In the lines below, find how many contain the word "continues" and report that figure alone.
* START EXERCISE MATERIALS *
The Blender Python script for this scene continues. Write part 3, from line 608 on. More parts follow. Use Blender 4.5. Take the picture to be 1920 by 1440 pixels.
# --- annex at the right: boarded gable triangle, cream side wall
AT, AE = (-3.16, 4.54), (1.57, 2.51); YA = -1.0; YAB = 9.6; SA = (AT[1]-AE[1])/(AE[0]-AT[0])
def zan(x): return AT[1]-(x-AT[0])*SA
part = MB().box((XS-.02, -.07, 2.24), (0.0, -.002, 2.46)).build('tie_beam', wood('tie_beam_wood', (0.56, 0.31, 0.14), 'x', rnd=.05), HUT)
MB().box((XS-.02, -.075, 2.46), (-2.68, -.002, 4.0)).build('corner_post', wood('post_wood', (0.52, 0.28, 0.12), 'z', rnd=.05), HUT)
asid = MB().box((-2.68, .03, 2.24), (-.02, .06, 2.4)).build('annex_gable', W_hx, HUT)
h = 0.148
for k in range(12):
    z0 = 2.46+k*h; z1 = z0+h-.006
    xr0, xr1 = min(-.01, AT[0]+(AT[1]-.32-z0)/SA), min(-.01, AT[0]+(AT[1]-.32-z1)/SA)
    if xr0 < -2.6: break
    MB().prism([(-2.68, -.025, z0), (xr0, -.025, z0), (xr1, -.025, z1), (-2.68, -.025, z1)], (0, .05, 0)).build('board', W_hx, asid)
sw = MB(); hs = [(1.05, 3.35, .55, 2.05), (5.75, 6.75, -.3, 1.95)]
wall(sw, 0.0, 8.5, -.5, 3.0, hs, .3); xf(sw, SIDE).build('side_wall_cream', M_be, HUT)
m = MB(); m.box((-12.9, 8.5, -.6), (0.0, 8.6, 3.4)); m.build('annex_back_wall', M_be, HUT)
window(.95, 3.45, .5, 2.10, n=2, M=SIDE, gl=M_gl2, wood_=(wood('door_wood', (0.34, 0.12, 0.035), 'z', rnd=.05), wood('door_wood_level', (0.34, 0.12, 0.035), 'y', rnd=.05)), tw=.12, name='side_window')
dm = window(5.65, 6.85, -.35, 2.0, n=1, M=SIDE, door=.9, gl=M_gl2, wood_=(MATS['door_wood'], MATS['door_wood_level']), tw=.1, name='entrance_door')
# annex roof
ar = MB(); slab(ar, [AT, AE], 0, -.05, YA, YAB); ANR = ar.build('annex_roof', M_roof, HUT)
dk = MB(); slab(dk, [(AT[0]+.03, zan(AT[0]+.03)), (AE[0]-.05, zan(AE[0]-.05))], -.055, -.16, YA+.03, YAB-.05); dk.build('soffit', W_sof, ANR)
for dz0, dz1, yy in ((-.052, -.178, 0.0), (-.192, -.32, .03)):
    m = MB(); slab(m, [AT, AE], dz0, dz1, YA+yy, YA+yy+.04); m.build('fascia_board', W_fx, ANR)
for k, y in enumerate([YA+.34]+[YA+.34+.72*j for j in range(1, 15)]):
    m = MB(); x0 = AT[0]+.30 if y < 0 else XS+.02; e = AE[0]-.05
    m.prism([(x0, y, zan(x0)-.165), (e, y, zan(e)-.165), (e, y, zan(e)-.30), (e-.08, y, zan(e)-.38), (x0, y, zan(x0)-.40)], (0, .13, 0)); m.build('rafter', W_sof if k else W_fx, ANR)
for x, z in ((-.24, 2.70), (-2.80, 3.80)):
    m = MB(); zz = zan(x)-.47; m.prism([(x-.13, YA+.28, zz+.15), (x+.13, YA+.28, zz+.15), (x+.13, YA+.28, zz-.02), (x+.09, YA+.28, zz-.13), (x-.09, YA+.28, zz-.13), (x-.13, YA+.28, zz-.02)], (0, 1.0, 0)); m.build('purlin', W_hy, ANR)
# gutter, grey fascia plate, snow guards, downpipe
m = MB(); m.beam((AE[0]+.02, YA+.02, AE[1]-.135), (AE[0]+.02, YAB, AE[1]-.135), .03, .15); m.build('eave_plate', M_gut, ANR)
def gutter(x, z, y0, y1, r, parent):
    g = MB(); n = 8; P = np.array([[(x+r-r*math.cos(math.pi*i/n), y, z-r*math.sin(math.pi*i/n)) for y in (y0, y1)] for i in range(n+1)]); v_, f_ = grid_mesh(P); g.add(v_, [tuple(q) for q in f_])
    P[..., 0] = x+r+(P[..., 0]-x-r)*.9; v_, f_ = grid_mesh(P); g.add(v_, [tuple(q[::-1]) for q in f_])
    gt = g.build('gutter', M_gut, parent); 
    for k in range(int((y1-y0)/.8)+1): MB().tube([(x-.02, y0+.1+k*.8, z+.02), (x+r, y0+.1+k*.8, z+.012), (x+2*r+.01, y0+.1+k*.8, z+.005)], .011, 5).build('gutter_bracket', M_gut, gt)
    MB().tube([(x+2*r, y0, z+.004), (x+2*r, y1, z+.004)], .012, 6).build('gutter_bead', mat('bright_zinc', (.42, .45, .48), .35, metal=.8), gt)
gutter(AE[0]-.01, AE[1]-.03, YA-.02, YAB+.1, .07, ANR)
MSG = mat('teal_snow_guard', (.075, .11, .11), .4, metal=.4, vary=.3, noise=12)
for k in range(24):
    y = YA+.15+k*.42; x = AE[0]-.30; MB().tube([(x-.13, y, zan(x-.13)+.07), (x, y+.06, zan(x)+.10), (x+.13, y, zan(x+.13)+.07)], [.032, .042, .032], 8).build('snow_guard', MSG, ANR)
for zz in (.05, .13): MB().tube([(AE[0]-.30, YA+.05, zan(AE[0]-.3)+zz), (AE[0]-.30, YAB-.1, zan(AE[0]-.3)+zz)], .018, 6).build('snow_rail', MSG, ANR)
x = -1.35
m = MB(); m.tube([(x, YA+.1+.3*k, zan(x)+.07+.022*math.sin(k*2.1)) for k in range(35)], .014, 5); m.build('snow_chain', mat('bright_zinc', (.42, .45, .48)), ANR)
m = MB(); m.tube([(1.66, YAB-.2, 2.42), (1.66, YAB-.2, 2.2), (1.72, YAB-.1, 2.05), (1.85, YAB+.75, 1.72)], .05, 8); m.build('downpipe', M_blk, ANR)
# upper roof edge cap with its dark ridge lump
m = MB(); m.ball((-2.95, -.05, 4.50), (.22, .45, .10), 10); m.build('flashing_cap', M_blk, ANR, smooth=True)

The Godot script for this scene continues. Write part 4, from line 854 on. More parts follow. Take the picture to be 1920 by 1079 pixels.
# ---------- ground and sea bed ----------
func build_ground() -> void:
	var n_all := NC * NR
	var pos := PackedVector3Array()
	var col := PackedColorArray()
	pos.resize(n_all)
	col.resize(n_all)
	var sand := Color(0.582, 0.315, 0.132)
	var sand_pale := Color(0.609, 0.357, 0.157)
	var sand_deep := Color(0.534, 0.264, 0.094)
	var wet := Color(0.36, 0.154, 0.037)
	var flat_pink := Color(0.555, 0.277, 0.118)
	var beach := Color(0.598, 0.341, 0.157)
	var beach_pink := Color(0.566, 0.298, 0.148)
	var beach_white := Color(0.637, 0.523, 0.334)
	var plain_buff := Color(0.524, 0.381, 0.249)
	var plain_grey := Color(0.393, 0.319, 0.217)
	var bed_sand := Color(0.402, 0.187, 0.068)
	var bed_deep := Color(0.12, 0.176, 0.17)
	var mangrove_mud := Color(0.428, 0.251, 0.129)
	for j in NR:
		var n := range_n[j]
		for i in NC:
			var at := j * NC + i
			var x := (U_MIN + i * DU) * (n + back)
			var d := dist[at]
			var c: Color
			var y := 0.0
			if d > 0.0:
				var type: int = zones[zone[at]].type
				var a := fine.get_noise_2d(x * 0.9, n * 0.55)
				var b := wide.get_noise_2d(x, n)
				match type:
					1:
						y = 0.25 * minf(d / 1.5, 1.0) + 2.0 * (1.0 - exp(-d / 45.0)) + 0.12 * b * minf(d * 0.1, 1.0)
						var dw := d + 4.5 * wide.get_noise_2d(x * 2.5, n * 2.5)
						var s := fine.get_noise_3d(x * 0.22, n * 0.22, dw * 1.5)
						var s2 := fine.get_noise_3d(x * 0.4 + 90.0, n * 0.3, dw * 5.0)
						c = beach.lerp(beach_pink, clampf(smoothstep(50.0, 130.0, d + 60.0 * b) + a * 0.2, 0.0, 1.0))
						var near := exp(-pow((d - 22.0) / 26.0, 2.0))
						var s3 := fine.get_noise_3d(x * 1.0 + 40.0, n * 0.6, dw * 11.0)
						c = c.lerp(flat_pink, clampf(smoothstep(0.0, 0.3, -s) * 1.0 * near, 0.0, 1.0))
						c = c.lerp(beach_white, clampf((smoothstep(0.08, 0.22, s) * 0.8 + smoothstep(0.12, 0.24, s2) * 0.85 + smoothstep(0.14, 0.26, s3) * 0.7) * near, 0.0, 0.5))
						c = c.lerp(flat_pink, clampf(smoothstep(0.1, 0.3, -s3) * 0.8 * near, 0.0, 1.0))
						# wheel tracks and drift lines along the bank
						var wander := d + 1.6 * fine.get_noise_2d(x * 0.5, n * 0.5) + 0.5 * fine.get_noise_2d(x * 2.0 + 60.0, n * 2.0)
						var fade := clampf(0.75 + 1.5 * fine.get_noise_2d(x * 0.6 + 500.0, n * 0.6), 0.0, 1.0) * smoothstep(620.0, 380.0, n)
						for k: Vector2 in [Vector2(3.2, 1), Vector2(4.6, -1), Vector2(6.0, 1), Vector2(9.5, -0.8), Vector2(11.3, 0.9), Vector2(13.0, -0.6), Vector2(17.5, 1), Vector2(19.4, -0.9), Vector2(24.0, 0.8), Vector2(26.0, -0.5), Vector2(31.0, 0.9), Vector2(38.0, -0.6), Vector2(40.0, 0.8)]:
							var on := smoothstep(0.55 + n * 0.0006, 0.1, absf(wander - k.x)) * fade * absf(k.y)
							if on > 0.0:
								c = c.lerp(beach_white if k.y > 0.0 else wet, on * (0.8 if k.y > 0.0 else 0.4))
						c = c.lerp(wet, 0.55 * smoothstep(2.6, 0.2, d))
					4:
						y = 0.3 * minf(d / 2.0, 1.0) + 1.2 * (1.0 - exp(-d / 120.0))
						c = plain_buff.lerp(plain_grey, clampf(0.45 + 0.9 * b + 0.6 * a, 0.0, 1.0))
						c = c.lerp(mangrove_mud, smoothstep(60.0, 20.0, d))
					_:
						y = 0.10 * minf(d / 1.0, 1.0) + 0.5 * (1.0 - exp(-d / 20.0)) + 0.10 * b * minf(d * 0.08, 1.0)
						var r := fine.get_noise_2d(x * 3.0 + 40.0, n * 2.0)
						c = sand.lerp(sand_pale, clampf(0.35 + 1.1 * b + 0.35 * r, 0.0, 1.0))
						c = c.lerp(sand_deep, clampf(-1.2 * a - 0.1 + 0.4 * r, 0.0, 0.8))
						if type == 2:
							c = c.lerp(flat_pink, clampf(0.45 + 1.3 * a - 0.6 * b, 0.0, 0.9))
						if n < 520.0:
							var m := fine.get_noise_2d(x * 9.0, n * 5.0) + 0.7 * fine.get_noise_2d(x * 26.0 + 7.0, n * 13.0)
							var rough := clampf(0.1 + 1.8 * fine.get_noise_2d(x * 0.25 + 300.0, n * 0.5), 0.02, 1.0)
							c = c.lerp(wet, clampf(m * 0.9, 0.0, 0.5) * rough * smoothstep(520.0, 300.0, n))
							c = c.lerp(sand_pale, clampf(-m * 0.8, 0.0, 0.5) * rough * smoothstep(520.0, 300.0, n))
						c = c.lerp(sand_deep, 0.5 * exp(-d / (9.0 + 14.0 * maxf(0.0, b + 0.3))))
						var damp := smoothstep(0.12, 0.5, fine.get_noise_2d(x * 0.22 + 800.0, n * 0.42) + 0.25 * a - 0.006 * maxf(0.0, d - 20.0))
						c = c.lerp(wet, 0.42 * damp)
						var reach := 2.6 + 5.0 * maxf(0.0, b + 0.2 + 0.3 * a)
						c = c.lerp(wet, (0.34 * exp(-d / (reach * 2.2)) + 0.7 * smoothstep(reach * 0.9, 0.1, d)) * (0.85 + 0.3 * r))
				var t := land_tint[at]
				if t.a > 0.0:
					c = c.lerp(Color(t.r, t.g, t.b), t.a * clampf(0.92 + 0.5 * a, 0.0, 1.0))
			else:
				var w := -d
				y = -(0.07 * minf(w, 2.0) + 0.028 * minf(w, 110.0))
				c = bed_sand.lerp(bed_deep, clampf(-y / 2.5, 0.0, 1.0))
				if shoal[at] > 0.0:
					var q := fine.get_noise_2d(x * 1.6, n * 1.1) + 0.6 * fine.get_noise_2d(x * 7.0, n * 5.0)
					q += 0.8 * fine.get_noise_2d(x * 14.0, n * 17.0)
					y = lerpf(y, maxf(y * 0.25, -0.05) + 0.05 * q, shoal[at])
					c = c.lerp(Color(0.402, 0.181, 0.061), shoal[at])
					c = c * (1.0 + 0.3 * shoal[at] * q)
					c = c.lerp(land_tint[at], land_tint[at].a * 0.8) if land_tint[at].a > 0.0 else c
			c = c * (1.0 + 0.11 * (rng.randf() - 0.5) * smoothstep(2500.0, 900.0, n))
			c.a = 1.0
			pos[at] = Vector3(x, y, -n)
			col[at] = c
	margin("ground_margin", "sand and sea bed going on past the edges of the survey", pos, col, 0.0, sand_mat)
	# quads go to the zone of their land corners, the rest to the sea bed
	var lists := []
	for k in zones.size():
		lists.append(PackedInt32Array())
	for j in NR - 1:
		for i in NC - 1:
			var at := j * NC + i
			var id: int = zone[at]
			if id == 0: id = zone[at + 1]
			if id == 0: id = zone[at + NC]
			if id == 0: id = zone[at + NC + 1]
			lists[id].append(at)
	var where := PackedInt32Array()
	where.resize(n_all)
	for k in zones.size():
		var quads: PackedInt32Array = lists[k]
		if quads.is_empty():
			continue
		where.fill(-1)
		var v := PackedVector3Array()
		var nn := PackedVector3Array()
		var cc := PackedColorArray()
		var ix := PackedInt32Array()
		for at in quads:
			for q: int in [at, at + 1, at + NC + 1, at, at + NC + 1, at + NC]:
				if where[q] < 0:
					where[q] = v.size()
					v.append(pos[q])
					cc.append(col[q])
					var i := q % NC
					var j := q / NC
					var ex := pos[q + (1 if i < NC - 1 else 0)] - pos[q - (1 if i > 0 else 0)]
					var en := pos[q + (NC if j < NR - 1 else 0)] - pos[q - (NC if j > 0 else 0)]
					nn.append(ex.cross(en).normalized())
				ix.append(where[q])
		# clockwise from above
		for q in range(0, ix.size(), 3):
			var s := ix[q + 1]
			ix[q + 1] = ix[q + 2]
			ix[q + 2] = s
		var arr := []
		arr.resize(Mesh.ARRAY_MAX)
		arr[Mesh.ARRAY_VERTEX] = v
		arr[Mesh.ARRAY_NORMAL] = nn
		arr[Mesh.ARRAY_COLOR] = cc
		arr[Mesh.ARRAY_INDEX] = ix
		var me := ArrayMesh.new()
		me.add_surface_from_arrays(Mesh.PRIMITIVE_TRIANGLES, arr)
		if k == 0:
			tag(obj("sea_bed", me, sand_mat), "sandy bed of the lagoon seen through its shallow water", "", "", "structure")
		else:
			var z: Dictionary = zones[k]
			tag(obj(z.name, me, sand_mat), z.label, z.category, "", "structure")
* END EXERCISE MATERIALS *
• _OUTPUT OF THE TASK_
2